For Rele, Amenechi’s long absence and the eclectic characteristics of his works fall into the gallery’s concept of showing something fresh. “Amenechi has many faces in him, which make his art align with our vision of showing new things,” Aderenle Sonariwo, director at Rele states.

Born in Lagos, but a native of Ila, in the old Mid-western Nigeria (now part of Delta State), Amenechi must have started his sojourn gradually and subconsciously too when he was a student of one of the founders of ‘natural synthesis’ form of art, Bruce Onobrakpeya at St Gregory’s College, Obalende, Lagos.
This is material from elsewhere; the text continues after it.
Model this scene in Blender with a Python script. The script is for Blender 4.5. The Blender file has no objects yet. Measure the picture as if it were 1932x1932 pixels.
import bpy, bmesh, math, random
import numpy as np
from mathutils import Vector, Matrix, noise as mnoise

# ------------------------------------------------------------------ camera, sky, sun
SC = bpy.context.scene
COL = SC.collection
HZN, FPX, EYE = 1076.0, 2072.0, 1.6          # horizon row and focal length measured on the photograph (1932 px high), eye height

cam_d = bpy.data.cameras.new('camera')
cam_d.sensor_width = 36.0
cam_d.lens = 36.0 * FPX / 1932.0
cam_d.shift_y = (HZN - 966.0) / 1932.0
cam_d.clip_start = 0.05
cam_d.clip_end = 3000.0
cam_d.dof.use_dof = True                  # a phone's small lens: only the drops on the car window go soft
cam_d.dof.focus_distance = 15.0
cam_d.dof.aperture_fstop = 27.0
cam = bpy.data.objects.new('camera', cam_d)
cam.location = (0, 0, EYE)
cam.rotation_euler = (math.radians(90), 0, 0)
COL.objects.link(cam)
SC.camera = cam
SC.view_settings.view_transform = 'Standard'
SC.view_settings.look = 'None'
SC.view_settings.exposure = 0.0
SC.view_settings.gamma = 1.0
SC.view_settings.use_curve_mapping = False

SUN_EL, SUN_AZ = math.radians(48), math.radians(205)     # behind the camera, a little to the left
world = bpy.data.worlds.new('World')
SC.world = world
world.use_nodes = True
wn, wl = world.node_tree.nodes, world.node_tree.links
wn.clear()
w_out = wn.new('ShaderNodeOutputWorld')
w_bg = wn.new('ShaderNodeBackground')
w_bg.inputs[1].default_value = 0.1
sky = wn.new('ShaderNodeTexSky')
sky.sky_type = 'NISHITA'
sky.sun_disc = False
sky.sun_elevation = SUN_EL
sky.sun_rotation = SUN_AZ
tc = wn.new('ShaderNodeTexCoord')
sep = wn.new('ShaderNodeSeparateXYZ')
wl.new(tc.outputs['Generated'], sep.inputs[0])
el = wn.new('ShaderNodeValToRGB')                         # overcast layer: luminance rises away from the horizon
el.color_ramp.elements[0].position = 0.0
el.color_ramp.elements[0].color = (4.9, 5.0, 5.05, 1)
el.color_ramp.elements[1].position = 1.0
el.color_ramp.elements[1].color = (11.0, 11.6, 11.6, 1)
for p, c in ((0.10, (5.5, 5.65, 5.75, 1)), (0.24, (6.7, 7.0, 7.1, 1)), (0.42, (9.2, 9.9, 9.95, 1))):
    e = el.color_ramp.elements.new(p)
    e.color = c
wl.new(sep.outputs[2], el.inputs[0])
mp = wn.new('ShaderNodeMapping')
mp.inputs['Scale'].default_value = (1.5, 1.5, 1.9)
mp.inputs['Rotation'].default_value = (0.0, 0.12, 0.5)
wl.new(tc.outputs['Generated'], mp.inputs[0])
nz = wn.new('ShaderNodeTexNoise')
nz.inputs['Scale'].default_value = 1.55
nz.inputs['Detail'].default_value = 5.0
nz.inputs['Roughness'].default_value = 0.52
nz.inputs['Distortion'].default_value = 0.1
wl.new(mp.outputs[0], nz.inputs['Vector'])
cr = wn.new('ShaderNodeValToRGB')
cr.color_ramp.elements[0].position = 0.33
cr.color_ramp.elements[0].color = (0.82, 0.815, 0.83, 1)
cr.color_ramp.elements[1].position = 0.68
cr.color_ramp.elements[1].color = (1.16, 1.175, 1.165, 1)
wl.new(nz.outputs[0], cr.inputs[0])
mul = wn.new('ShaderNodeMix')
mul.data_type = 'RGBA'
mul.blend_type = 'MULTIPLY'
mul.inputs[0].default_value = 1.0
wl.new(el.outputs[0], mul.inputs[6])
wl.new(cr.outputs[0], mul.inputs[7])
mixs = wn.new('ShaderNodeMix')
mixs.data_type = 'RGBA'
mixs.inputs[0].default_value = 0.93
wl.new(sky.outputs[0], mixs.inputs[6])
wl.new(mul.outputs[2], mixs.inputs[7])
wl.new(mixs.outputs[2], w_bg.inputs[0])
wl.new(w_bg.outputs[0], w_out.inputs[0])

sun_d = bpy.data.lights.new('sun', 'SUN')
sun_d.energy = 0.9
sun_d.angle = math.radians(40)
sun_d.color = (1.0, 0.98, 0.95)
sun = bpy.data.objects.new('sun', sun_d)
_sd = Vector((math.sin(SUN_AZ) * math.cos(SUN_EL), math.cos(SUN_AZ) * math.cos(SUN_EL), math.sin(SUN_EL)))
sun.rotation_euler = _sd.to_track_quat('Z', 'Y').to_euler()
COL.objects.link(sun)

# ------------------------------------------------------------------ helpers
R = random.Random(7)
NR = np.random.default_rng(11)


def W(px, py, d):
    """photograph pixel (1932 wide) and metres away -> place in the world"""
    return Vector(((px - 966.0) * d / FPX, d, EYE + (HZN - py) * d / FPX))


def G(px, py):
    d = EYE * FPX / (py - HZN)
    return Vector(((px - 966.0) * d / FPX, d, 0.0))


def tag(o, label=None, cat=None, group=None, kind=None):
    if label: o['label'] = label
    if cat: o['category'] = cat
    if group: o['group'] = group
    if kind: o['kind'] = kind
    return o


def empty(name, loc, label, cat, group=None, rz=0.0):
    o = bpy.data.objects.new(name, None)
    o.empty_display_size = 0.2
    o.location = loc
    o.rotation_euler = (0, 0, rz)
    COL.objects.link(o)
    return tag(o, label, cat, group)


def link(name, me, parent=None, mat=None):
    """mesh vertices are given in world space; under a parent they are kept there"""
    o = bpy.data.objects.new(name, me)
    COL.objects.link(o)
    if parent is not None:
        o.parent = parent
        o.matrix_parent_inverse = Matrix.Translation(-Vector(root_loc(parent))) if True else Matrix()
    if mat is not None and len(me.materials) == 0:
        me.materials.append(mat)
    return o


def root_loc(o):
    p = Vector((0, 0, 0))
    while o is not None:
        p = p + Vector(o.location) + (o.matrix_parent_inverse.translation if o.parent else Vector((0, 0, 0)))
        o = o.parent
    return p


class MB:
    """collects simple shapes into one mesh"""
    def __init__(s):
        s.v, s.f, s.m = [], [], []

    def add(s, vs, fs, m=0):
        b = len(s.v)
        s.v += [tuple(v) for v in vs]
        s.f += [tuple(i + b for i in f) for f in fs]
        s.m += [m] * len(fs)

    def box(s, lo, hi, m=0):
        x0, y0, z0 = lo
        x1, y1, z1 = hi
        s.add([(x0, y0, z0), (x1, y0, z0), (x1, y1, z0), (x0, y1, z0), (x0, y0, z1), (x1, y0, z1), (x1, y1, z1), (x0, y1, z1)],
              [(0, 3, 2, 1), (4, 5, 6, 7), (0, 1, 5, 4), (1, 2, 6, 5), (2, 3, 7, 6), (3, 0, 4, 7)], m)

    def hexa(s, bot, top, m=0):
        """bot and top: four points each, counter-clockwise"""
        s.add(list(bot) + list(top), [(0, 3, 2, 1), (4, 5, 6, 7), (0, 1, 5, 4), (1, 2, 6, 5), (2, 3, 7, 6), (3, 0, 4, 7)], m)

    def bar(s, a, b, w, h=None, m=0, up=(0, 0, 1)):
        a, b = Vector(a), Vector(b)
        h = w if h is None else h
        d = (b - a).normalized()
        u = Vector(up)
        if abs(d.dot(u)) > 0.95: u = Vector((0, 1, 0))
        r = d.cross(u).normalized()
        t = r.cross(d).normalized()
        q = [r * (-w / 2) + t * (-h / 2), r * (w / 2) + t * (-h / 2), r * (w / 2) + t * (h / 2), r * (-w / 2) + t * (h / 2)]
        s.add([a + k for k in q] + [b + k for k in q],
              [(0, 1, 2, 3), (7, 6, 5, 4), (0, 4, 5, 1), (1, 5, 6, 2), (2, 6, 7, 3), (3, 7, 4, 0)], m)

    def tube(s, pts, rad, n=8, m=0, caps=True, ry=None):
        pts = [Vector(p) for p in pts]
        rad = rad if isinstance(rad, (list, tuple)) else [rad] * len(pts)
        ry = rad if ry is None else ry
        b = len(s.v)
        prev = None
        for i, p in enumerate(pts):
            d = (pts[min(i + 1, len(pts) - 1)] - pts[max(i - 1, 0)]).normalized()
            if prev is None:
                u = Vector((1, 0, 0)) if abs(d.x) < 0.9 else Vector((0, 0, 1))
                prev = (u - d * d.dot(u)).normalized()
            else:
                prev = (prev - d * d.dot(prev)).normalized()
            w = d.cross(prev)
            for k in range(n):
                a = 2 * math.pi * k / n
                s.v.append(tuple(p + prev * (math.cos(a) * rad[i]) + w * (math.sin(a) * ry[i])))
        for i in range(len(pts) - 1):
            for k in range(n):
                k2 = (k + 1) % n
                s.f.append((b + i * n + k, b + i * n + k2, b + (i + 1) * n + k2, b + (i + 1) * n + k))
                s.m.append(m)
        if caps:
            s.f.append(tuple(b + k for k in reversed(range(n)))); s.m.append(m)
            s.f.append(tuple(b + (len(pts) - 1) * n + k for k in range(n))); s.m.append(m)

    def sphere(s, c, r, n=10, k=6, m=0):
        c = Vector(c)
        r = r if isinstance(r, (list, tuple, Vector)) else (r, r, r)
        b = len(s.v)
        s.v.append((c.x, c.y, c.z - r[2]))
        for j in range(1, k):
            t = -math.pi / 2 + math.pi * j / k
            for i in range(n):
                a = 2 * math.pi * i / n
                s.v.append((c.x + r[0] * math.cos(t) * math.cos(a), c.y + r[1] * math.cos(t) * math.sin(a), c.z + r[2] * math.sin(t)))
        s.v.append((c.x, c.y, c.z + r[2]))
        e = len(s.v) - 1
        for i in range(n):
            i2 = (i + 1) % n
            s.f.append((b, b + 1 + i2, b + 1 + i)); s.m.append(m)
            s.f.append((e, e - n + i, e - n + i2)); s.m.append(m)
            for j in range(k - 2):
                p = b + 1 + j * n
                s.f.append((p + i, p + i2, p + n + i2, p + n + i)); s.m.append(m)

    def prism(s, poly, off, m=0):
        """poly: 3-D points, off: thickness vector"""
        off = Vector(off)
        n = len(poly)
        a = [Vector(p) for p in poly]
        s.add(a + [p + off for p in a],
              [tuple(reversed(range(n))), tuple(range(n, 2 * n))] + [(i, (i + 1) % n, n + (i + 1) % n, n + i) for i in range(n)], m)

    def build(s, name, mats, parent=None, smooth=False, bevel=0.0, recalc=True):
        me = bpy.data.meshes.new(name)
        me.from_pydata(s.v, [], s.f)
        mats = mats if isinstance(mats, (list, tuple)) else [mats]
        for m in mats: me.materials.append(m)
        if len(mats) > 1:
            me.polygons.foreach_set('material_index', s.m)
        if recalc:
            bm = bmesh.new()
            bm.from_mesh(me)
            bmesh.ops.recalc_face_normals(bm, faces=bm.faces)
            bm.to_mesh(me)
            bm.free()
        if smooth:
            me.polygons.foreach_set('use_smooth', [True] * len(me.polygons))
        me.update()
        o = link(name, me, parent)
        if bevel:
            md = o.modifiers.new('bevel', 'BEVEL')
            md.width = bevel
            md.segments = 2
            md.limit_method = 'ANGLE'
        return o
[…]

Amenechi would later proceed to Yaba College of Technology, Lagos, where in majored in Painting under the tutelage of masters like Yusuf Grillo and Kolade Oshinowo.

However, the foundation of his art tutelage would not leave him; in 1985, he had his National Youth Service Corps at Onobrakpeya’s studio and also worked there for two years, coming out with the mastery of metal foil and plastocast – two main focus of his mentor and master printmaker, Onobrakpeya. “Experimental printing techniques, prints drawn from engravings on epoxy built on zinc plates, printing in paper by intaglio methods, aluminum foil used to draw out the image from an engraved epoxy plate and painted metal foil embosses on low relief designs,” Amenechi explains in a conversation with the gallery.

In a curatorial note, Rele states that the artist also experiments with watercolor, oil, emulsion paints, sand, and beads.